_Exercise directions_: Copy from the first line below down to and including the line with "build_plate(.989, .903, 'white". Skip the pictures.

★ ★ ★ ★ ★ ★ ★

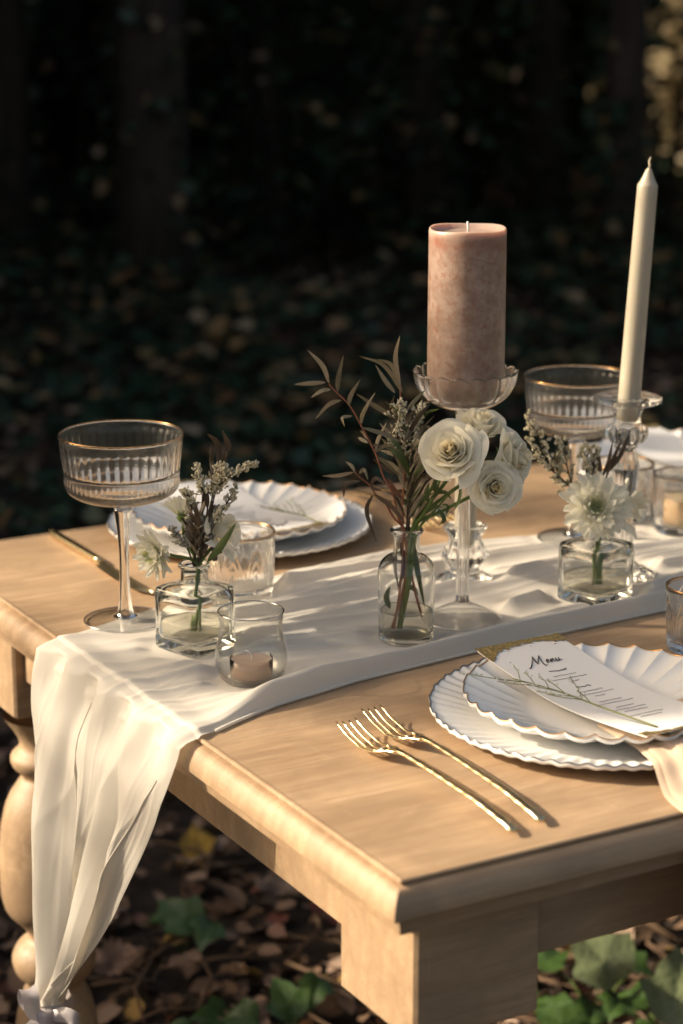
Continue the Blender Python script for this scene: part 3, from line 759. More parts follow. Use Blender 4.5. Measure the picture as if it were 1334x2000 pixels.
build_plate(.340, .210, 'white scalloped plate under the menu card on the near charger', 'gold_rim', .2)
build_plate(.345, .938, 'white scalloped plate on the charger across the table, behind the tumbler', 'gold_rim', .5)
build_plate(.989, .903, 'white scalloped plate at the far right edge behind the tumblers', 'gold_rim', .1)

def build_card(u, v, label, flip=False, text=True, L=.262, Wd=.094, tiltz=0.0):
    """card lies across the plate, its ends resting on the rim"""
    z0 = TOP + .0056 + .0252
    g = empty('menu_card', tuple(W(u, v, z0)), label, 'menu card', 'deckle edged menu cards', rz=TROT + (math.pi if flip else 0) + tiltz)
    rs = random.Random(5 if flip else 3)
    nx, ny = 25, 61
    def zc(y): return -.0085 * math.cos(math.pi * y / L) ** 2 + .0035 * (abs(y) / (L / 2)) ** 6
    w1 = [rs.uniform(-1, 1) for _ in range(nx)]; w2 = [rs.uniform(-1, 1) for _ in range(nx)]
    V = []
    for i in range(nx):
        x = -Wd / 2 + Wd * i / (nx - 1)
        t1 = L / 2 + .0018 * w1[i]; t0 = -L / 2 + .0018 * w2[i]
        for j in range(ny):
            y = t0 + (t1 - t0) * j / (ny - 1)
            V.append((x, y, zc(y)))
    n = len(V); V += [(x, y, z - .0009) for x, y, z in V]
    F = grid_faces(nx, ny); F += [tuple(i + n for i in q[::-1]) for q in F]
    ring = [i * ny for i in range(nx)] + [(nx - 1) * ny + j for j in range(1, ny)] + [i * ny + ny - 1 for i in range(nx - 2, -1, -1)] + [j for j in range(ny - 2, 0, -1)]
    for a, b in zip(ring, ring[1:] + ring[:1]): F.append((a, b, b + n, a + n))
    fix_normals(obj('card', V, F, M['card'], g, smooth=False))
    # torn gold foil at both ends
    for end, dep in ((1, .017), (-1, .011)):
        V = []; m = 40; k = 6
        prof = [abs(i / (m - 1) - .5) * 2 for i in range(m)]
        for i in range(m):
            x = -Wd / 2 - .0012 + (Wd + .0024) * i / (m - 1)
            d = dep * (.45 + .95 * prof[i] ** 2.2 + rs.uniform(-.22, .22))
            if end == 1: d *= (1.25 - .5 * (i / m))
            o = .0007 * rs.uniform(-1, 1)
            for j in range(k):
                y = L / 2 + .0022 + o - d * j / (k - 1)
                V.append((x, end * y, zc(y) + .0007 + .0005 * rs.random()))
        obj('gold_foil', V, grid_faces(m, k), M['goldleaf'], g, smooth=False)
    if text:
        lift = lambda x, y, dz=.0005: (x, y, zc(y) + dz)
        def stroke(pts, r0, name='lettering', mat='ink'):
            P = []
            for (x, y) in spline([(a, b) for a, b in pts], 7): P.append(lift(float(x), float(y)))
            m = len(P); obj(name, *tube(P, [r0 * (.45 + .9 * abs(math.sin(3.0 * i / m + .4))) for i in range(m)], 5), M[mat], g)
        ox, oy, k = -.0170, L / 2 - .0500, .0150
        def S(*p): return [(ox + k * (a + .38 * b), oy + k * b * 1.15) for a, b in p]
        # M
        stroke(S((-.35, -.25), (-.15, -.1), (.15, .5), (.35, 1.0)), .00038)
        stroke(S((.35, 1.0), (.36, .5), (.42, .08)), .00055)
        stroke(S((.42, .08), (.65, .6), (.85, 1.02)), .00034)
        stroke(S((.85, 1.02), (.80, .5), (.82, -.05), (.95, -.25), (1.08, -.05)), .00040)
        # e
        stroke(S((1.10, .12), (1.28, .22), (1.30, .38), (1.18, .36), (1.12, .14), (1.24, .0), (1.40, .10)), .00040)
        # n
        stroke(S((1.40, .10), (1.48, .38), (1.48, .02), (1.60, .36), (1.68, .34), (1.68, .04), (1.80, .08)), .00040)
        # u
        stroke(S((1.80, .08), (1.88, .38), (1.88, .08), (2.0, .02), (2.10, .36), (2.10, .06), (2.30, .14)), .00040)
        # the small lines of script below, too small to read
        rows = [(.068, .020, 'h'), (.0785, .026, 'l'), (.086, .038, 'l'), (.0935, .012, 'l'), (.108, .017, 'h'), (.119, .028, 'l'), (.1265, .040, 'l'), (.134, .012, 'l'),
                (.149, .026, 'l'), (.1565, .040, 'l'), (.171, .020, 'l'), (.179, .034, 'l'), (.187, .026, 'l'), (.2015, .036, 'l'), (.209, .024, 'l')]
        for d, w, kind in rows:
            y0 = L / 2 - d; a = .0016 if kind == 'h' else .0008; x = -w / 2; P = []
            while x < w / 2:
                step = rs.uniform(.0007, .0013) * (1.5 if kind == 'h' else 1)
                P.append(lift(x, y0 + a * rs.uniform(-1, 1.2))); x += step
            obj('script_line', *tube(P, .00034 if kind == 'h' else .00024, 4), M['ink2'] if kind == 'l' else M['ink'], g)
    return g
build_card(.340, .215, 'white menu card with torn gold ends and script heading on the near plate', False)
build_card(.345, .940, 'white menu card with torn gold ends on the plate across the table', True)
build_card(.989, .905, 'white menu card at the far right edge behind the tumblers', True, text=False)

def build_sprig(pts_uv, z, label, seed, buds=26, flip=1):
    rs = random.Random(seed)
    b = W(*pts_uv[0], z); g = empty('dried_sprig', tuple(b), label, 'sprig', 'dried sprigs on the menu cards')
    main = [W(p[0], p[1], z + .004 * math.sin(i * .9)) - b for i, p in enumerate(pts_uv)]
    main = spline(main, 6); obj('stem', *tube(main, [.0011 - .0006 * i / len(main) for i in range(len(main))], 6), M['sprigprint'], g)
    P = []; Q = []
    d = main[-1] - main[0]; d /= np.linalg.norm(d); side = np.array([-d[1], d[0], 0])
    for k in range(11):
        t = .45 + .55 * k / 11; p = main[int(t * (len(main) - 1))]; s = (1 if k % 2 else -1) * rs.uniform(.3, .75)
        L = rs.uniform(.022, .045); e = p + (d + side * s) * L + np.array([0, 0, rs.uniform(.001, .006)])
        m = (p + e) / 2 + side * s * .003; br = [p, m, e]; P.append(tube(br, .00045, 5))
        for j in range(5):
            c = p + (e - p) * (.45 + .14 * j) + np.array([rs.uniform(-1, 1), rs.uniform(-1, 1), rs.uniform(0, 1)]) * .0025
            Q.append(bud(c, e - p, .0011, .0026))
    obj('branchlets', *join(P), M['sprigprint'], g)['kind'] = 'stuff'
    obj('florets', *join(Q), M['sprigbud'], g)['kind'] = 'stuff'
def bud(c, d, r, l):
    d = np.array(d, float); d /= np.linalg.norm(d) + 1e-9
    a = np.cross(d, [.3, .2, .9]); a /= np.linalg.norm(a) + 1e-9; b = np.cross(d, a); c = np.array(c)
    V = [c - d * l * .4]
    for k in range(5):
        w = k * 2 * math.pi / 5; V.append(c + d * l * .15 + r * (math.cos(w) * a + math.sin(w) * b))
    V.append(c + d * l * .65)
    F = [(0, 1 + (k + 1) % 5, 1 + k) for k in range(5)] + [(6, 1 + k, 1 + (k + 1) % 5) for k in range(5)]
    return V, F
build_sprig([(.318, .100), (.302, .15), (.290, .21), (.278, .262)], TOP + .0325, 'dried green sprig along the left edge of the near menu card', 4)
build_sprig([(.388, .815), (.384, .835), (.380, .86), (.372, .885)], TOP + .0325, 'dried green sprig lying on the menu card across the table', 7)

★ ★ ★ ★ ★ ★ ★

_Exercise solution_:
Continue the Blender Python script for this scene: part 3, from line 759. More parts follow. Use Blender 4.5. Measure the picture as if it were 1334x2000 pixels.
build_plate(.340, .210, 'white scalloped plate under the menu card on the near charger', 'gold_rim', .2)
build_plate(.345, .938, 'white scalloped plate on the charger across the table, behind the tumbler', 'gold_rim', .5)
build_plate(.989, .903, 'white scalloped plate at the far right edge behind the tumblers', 'gold_rim', .1)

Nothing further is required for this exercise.